» **Short task**: Write out the entire listing below exactly, with the pictures left out.

» **Recorded data**:
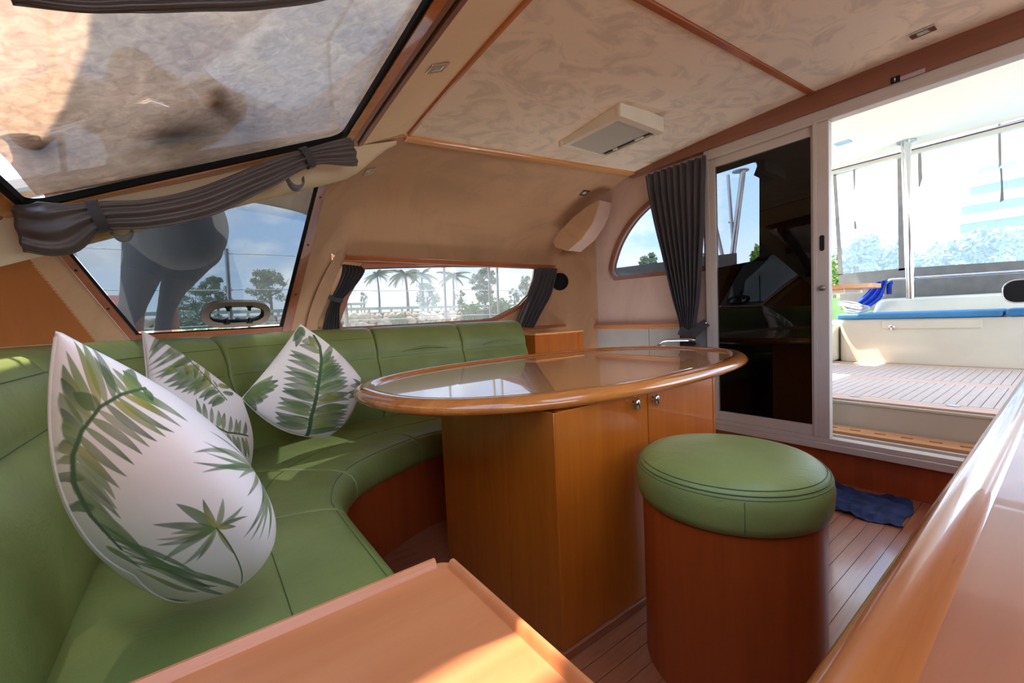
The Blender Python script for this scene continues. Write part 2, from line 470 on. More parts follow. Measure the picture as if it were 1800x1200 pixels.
obj('pane', MB().plate(rrect(HX0+0.01, HX1-0.01, HY0+0.01, HY1-0.01, 0.04), [], (0, 0, hz_+0.06), (1, 0, 0), (0, 1, 0), (0, 0, 0.008)), 'glass_added_hatch', hw_)
rows = [[(x, y, lerp(zw(0.70, y), zc(0.97, y), (x-0.70)/0.27)) for y in np.linspace(-1.9, 2.16, 20)] for x in np.linspace(0.695, 0.985, 5)]
obj('front_header', MB().sheet(rows, (0, 0, 0.05)), 'header_suede', ce, sm='auto')
def strip(x0, x1, y0, y1, d0, d1, n=24):
    a = MB(); N = n
    if x1-x0 > y1-y0:
        rw = [[(x, y0, zc(x, y0)-d0), (x, y1, zc(x, y1)-d0), (x, y1, zc(x, y1)-d1), (x, y0, zc(x, y0)-d1)] for x in np.linspace(x0, x1, N)]
    else:
        rw = [[(x0, y, zc(x0, y)-d0), (x1, y, zc(x1, y)-d0), (x1, y, zc(x1, y)-d1), (x0, y, zc(x0, y)-d1)] for y in np.linspace(y0, y1, N)]
    return a.grid(rw, closed=True, cap=True)
struct('trim_1', strip(0.965, 2.94, 2.165, 2.215, -0.01, 0.028), 'maple_along', 'long honey wood strip along the side edge of the ceiling', 'trim', bev=0.006)
struct('trim_2', strip(0.985, 2.93, 0.93, 0.96, -0.005, 0.02), 'trim_wood', 'thin wood strip between the two ceiling panels', 'trim', bev=0.003)
struct('trim_3', strip(0.968, 0.984, -0.5, 2.17, -0.005, 0.016), 'maple_across', 'narrow wood bead at the front edge of the ceiling panel', 'trim', bev=0.003)
hb = MB().grid([[(2.90, y, zc(2.9, y)+0.0), (2.95, y, zc(2.95, y)), (2.95, y, 2.145), (2.90, y, 2.145)] for y in np.linspace(2.22, -1.9, 30)], closed=True, cap=True)
struct('trim_4', hb, 'trim_wood_across', 'dark wood header beam above the sliding door', 'trim', bev=0.004)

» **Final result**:
The Blender Python script for this scene continues. Write part 2, from line 470 on. More parts follow. Measure the picture as if it were 1800x1200 pixels.
obj('pane', MB().plate(rrect(HX0+0.01, HX1-0.01, HY0+0.01, HY1-0.01, 0.04), [], (0, 0, hz_+0.06), (1, 0, 0), (0, 1, 0), (0, 0, 0.008)), 'glass_added_hatch', hw_)
rows = [[(x, y, lerp(zw(0.70, y), zc(0.97, y), (x-0.70)/0.27)) for y in np.linspace(-1.9, 2.16, 20)] for x in np.linspace(0.695, 0.985, 5)]
obj('front_header', MB().sheet(rows, (0, 0, 0.05)), 'header_suede', ce, sm='auto')
def strip(x0, x1, y0, y1, d0, d1, n=24):
    a = MB(); N = n
    if x1-x0 > y1-y0:
        rw = [[(x, y0, zc(x, y0)-d0), (x, y1, zc(x, y1)-d0), (x, y1, zc(x, y1)-d1), (x, y0, zc(x, y0)-d1)] for x in np.linspace(x0, x1, N)]
    else:
        rw = [[(x0, y, zc(x0, y)-d0), (x1, y, zc(x1, y)-d0), (x1, y, zc(x1, y)-d1), (x0, y, zc(x0, y)-d1)] for y in np.linspace(y0, y1, N)]
    return a.grid(rw, closed=True, cap=True)
struct('trim_1', strip(0.965, 2.94, 2.165, 2.215, -0.01, 0.028), 'maple_along', 'long honey wood strip along the side edge of the ceiling', 'trim', bev=0.006)
struct('trim_2', strip(0.985, 2.93, 0.93, 0.96, -0.005, 0.02), 'trim_wood', 'thin wood strip between the two ceiling panels', 'trim', bev=0.003)
struct('trim_3', strip(0.968, 0.984, -0.5, 2.17, -0.005, 0.016), 'maple_across', 'narrow wood bead at the front edge of the ceiling panel', 'trim', bev=0.003)
hb = MB().grid([[(2.90, y, zc(2.9, y)+0.0), (2.95, y, zc(2.95, y)), (2.95, y, 2.145), (2.90, y, 2.145)] for y in np.linspace(2.22, -1.9, 30)], closed=True, cap=True)
struct('trim_4', hb, 'trim_wood_across', 'dark wood header beam above the sliding door', 'trim', bev=0.004)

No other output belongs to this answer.